Genderation

platform for exploring gender bias in generative T2I models.

Determined to improve my understanding of gender bias in algorithms, I leveraged resources at the AI4Good Lab to dig deeper via proposing my own project to quanitfy and mitigate gender bias in text-to-image (T2I) models. Gender bias in AI research has largely resided within the realm of computational linguistics and natural language processing. Famous past studies have worked on detecting misogyny in speech, analyzing the role of gender identity in decision-making systems (e.g., resume screening), and identifying explicit biases in machine translation and word embeddings.

With the rapid rise of generative AI, however, I grew concerned at the lack of gender bias research in text-to-image models like Stable Difussion and DALL-E. A simple preliminary Google search supported my hypothesis—this article from the MIT Technology Review discussed how Lensa AI generated many overtly sexualized avatar images to represent an Asian woman user.

Funnily enough, I found more realistic portrayals of myself when I told the app I was male. This probably applied a different set of prompts to images. The differences are stark. In the images generated using male filters, I have clothes on, I look assertive, and—most important—I can recognize myself in the pictures.

Together with a team of 6 students and 4 mentors, I embarked on a three-week-long journey in search of ways to contribute to this space. Due to limitations in compute and open-sourced models, we centralized our analysis to two models: Stable Difussion v1.4 and VQGAN+CLIP. We gathered a dataset of 2,200 images using these models, implemented various embedding-based bias quantfiers, proposed a more gender-fluid labeling scale for gender expression, and integrated these into an interactive platform as a final product. We narrowed the project scope to answer the following 3 focus questions, and we presented our results, code, and product to academic researchers and industry professionals at the Mila research institute in Montréal, Québec.

Showcasing our findings in both booth (left) and presentation (right) formats.

Question 1: Do T2I models reflect and/or amplify societal gender biases?

T2I models not only reflect but also seem to amplify gender biases in the occupational context. Figure 1 compares the proportion of female-presenting individuals for 6 different jobs between real-world labor statistics and our generated image dataset, and across almost all the industries, Stable Diffusion model outputs tend to underrepresent females in areas where they are already the minority gender group and vice versa for overrepresentation.

Figure 1. Percentage (%) of employed persons who identify as female in the real world versus SD-generated profession images that are feminine-presenting.

More interestingly, there seems to be bias against androgynous presentations of individuals. For instance, representation of androgynous individuals jumps from 0% to 18% when Stable Diffusion was prompted to generate images of rich versus poor individuals, as shown below in Figure 2. We see similar jumps in female proportions when comparing the generated outputs of assertive versus emotional individuals.

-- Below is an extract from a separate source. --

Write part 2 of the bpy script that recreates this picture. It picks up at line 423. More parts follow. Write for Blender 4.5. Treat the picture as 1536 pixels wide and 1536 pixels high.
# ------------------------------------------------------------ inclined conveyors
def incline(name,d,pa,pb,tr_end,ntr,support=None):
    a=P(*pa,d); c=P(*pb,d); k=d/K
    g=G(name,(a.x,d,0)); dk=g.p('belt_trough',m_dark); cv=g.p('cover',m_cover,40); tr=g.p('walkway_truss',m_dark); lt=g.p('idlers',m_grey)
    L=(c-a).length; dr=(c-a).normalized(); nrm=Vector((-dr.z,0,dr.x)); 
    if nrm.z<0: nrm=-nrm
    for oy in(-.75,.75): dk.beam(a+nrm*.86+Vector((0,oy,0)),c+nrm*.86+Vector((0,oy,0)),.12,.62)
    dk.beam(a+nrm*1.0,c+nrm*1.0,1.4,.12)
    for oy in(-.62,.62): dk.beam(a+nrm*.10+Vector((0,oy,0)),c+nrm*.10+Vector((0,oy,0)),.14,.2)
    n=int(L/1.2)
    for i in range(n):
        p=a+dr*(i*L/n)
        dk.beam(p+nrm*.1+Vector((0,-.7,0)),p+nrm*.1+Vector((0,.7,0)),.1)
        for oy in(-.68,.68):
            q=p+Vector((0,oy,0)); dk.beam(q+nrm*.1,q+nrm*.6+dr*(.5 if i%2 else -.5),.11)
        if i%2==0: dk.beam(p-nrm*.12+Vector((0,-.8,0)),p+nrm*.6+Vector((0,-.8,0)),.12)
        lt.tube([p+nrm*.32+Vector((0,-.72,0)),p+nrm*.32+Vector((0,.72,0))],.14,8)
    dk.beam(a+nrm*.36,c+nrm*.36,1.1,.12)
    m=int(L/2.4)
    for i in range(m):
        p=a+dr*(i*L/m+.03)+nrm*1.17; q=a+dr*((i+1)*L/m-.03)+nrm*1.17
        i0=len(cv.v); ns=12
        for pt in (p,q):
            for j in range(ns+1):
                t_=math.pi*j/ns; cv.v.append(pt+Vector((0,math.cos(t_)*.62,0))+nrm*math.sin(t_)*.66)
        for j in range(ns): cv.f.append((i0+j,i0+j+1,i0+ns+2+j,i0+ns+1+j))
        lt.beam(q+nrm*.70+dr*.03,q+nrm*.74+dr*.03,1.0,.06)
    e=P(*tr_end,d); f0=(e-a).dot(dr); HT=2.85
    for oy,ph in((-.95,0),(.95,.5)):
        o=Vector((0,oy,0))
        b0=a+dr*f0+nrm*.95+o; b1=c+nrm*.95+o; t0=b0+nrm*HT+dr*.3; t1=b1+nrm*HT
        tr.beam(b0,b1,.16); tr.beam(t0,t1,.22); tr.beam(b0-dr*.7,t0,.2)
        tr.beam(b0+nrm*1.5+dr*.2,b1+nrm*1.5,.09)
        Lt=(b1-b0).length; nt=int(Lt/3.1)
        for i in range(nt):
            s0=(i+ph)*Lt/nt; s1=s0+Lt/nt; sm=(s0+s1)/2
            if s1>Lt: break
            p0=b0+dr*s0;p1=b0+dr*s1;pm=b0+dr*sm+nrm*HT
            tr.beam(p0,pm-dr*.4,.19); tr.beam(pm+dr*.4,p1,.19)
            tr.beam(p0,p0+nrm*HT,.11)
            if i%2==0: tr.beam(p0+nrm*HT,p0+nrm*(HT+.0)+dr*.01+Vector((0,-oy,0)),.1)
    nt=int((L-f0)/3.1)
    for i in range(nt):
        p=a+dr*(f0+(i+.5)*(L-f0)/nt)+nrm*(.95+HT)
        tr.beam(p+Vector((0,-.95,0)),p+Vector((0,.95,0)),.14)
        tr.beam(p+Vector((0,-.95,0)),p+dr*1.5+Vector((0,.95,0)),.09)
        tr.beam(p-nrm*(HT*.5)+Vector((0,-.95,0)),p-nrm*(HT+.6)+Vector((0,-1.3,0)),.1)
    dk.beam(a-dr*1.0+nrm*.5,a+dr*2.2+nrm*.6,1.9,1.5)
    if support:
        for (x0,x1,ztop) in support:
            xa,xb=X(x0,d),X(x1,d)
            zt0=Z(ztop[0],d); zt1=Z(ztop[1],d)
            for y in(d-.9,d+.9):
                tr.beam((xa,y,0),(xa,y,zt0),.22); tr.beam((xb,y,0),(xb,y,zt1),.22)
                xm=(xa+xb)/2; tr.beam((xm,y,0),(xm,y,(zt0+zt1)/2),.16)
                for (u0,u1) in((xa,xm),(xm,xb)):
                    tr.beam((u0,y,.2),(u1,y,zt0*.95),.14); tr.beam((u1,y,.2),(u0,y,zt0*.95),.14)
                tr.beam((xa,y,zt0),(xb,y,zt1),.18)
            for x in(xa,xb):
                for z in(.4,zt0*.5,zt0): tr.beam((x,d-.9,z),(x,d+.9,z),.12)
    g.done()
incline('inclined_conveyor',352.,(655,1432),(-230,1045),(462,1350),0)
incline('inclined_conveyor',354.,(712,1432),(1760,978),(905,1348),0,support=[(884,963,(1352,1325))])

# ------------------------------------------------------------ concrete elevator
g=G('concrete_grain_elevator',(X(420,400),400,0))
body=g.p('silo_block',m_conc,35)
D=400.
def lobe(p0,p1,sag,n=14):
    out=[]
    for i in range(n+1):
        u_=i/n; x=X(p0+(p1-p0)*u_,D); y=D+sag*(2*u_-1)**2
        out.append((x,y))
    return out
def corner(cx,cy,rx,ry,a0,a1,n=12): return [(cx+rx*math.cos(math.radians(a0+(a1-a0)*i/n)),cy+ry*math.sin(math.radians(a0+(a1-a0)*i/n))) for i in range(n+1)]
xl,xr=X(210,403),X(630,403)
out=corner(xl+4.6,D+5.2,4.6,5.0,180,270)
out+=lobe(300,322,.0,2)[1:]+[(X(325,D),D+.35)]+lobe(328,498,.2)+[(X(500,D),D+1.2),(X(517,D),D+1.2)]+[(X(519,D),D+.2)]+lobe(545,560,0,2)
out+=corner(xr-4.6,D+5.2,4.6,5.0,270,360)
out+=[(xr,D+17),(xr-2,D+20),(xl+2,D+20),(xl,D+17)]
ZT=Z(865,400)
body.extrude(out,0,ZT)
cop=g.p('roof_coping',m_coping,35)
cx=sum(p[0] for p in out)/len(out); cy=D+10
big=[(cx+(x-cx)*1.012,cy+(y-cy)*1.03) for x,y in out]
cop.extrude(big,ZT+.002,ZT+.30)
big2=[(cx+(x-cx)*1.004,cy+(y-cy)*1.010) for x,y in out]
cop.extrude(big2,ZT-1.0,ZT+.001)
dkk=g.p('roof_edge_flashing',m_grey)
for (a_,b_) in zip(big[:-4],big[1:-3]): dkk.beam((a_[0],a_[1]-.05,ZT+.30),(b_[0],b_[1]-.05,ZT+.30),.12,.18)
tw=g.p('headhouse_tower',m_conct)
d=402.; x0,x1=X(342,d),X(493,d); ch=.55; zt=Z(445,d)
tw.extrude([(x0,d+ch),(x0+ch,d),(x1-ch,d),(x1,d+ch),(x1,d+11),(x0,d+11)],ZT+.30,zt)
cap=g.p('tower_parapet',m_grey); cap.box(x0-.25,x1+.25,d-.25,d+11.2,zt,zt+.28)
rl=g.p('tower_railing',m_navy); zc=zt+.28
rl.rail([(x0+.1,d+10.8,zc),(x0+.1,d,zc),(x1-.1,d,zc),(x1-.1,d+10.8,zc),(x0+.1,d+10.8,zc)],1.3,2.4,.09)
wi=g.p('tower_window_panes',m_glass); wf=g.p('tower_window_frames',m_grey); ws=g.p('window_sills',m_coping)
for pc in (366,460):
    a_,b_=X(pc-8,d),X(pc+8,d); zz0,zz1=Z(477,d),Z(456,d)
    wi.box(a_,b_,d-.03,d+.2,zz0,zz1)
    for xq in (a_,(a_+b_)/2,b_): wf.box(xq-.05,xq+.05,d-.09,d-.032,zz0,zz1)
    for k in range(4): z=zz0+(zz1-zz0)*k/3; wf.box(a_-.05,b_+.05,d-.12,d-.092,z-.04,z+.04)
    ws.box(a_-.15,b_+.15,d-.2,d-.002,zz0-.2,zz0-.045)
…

Figure 2. Count of gender presentation labels for the SD-generated adjective images. Use the dashboard to visualize the exact distributions over the gender spectrum scale.

Question 2: How can T2I models better represent gender?

For the purpose of further analysis, we needed to label images generated by neutral prompts like “photo portrait of a doctor” with gender which comes with its own ethical complications. After much deliberation and conversations with Responsible AI experts, we decided to move forward with a CLIP-based embedding approach that would label gender expression on a spectrum of 10 classes from most feminine presenting towards most masculine presenting with androgynous in between. First, we compute two embeddings for the words “female” and “male” as the benchmark to compare against using CLIP. Then, we calculated an image-text similarity score for each generated image, fed these scores into the softmax function, and interpreted the outputs as the probability of the image belonging to one of the 10 different classes on the spectrum.

Figure 3. Distribution of gender spectrum labels for output images from the prompt "photo portrait of a nonbinary doctor".
Figure 4. Distribution of gender spectrum labels for output images from the prompt "photo portrait of a nonbinary programmer".

I wanted to further leverage the fact that our T2I models and labelling mechanism both rely on CLIP embeddings. Based on this realization, I hypothesized that the labelled distribution for images generated by Stable Diffusion should somewhat match the distribution assumed by the given prompt. In other words, the labeled outputs of the prompt “photo of a female doctor” should overlap with a distribution that’s skewed toward the feminine presenting side. However, I observed on several occasions how the distribution of the generated images for nonbinary identity prompts don’t live up to this expectation. As visualized in Figures 3 and 4, the distribution is still quite skewed to either end of the spectrum, reflecting the large space for improvement within T2I models to become more gender-inclusive.

Question 3: How to increase awareness of current biases in T2I model?

Check out this video demo of the GENDERation dashboard, an interactive platform that empowers users to reshape their understanding of gender biases in generative AI. Built mostly with Python and the dash package, users can interact with the two T2I models and our CLIP-based labeling method. Together with another teammate, I also implemented and integrated bias quantifiers into this platform including the EATS (Embedding Association Test Score) and MCAS (Multimodal Composite Association Score).

Capturing the aftermath of a successful demo day in a big group photo!